(What the task asks):
Skip every picture and transcribe the remaining material exactly.

(Record excerpts):

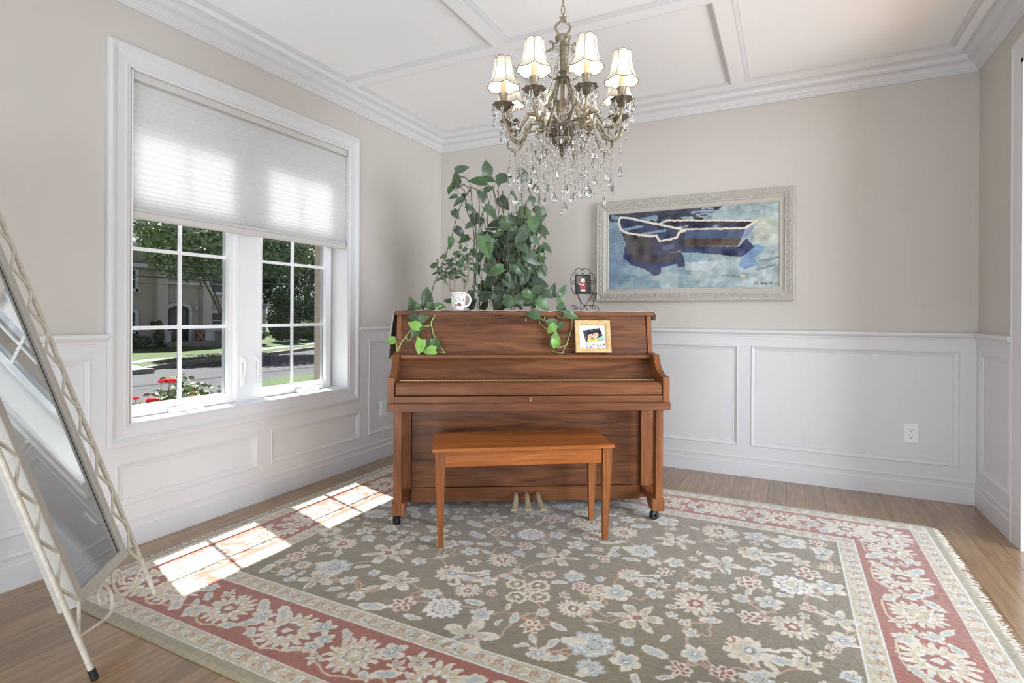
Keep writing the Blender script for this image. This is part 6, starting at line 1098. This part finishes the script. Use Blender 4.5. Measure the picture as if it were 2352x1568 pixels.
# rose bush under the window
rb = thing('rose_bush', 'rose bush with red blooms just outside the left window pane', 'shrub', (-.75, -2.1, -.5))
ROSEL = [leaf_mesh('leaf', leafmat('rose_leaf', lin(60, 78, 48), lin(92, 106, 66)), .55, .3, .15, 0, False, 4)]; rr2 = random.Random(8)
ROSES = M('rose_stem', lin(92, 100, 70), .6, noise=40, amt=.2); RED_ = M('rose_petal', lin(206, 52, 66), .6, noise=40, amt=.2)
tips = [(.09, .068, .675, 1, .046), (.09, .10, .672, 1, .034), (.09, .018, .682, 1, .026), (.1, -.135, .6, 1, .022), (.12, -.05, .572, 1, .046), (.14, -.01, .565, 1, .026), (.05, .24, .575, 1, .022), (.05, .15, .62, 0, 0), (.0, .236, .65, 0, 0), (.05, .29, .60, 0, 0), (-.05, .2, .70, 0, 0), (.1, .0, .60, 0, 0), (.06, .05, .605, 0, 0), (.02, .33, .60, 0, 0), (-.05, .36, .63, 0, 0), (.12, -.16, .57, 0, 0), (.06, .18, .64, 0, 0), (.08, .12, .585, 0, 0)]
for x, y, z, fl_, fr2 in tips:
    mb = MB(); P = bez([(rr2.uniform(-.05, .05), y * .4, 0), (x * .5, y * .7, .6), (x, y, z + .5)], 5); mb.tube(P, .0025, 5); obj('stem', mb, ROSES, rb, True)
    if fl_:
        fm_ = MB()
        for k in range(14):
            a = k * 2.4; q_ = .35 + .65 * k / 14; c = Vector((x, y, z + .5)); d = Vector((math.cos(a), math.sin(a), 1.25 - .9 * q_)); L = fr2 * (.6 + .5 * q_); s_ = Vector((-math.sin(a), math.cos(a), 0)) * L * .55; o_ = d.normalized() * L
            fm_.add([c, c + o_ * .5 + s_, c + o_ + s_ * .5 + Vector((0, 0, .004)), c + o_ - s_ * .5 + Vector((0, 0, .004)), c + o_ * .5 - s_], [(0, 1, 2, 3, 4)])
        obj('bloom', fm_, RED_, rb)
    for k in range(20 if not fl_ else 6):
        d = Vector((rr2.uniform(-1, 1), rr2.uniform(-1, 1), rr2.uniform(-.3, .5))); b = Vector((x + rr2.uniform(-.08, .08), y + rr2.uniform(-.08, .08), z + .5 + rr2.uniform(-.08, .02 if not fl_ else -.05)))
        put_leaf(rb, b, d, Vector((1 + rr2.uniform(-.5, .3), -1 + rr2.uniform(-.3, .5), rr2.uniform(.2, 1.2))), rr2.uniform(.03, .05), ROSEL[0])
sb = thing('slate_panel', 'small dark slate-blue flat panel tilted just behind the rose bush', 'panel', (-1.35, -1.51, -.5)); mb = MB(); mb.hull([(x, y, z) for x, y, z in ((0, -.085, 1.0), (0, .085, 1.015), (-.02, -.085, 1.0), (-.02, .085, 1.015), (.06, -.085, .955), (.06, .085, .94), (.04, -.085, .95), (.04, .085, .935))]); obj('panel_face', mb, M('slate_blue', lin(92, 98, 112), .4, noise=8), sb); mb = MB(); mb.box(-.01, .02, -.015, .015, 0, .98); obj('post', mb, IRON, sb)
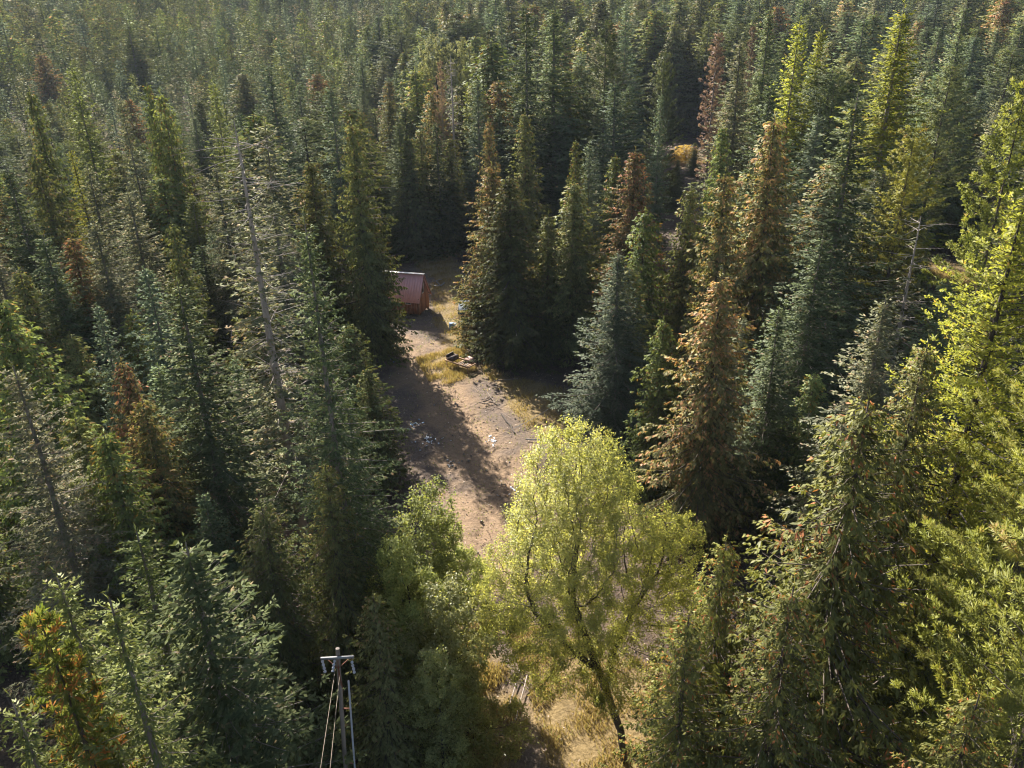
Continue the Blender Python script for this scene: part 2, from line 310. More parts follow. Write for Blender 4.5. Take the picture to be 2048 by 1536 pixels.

(Task response):
Keep writing the Blender script for this image. This is part 6, starting at line 1098. This part finishes the script. Use Blender 4.5. Measure the picture as if it were 2352x1568 pixels.
# rose bush under the window
rb = thing('rose_bush', 'rose bush with red blooms just outside the left window pane', 'shrub', (-.75, -2.1, -.5))
ROSEL = [leaf_mesh('leaf', leafmat('rose_leaf', lin(60, 78, 48), lin(92, 106, 66)), .55, .3, .15, 0, False, 4)]; rr2 = random.Random(8)
ROSES = M('rose_stem', lin(92, 100, 70), .6, noise=40, amt=.2); RED_ = M('rose_petal', lin(206, 52, 66), .6, noise=40, amt=.2)
tips = [(.09, .068, .675, 1, .046), (.09, .10, .672, 1, .034), (.09, .018, .682, 1, .026), (.1, -.135, .6, 1, .022), (.12, -.05, .572, 1, .046), (.14, -.01, .565, 1, .026), (.05, .24, .575, 1, .022), (.05, .15, .62, 0, 0), (.0, .236, .65, 0, 0), (.05, .29, .60, 0, 0), (-.05, .2, .70, 0, 0), (.1, .0, .60, 0, 0), (.06, .05, .605, 0, 0), (.02, .33, .60, 0, 0), (-.05, .36, .63, 0, 0), (.12, -.16, .57, 0, 0), (.06, .18, .64, 0, 0), (.08, .12, .585, 0, 0)]
for x, y, z, fl_, fr2 in tips:
    mb = MB(); P = bez([(rr2.uniform(-.05, .05), y * .4, 0), (x * .5, y * .7, .6), (x, y, z + .5)], 5); mb.tube(P, .0025, 5); obj('stem', mb, ROSES, rb, True)
    if fl_:
        fm_ = MB()
        for k in range(14):
            a = k * 2.4; q_ = .35 + .65 * k / 14; c = Vector((x, y, z + .5)); d = Vector((math.cos(a), math.sin(a), 1.25 - .9 * q_)); L = fr2 * (.6 + .5 * q_); s_ = Vector((-math.sin(a), math.cos(a), 0)) * L * .55; o_ = d.normalized() * L
            fm_.add([c, c + o_ * .5 + s_, c + o_ + s_ * .5 + Vector((0, 0, .004)), c + o_ - s_ * .5 + Vector((0, 0, .004)), c + o_ * .5 - s_], [(0, 1, 2, 3, 4)])
        obj('bloom', fm_, RED_, rb)
    for k in range(20 if not fl_ else 6):
        d = Vector((rr2.uniform(-1, 1), rr2.uniform(-1, 1), rr2.uniform(-.3, .5))); b = Vector((x + rr2.uniform(-.08, .08), y + rr2.uniform(-.08, .08), z + .5 + rr2.uniform(-.08, .02 if not fl_ else -.05)))
        put_leaf(rb, b, d, Vector((1 + rr2.uniform(-.5, .3), -1 + rr2.uniform(-.3, .5), rr2.uniform(.2, 1.2))), rr2.uniform(.03, .05), ROSEL[0])
sb = thing('slate_panel', 'small dark slate-blue flat panel tilted just behind the rose bush', 'panel', (-1.35, -1.51, -.5)); mb = MB(); mb.hull([(x, y, z) for x, y, z in ((0, -.085, 1.0), (0, .085, 1.015), (-.02, -.085, 1.0), (-.02, .085, 1.015), (.06, -.085, .955), (.06, .085, .94), (.04, -.085, .95), (.04, .085, .935))]); obj('panel_face', mb, M('slate_blue', lin(92, 98, 112), .4, noise=8), sb); mb = MB(); mb.box(-.01, .02, -.015, .015, 0, .98); obj('post', mb, IRON, sb)
Continue the Blender Python script for this scene: part 2, from line 310. More parts follow. Write for Blender 4.5. Take the picture to be 2048 by 1536 pixels.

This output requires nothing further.